A. W. Walsh, Assistant R.M. from Papangi Station, now put in an appearance with a trader named Clark; they had been searching for a track from Bogi on the Kumusi River to the Mangrove Isles on the coast. I at once commandeered Walsh’s services, together with his nine police, for service against the Dobudura. Walsh was an Irishman, a happy-go-lucky fellow who had gone broke farming in Australia, and had then been given a small appointment in New Guinea. His detail of police were very slack and untidy: he afterwards served under me in the Northern Division, and I had a devil of a job straightening up his men. Then arrived from Tamata ten police, sent me by Elliott, a smart, well-drilled lot; also old Bushimai appeared, with about fifty fighting men in canoes, Bushimai stating that he had heard I had sent for help to Tamata, and thought that he would bring some men to my assistance. I now had a force, I considered, sufficient to smash up any tribe in New Guinea; namely, forty-four constabulary, an extra European officer, and carriers comprised of such redoubtable fighting men as Giwi’s Kaili Kaili, and Bushimai’s Mambare—Bushimai’s men were also good night fighters.
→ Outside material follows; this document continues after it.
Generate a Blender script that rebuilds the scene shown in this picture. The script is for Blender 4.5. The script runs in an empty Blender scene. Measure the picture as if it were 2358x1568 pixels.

Once more, accordingly, I returned to Oro Bay to march against the Dobudura. I found the constabulary and carriers that I had left at that point in good health and spirits, except one man who had suddenly died and been buried by the police. The Notu, however, had all bolted for the bush; and, upon asking for the reason, I found that while I was at the Kumusi they had captured, killed and eaten two runaway Kumusi carriers, and they knew that I should call them to account for it, also they were by no means keen upon putting in another night at Dobudura, the big village where we were previously attacked. The Notu and their offences, however, could wait, first I had to finish with the Dobudura; accordingly I again marched for their villages, this time full of confidence.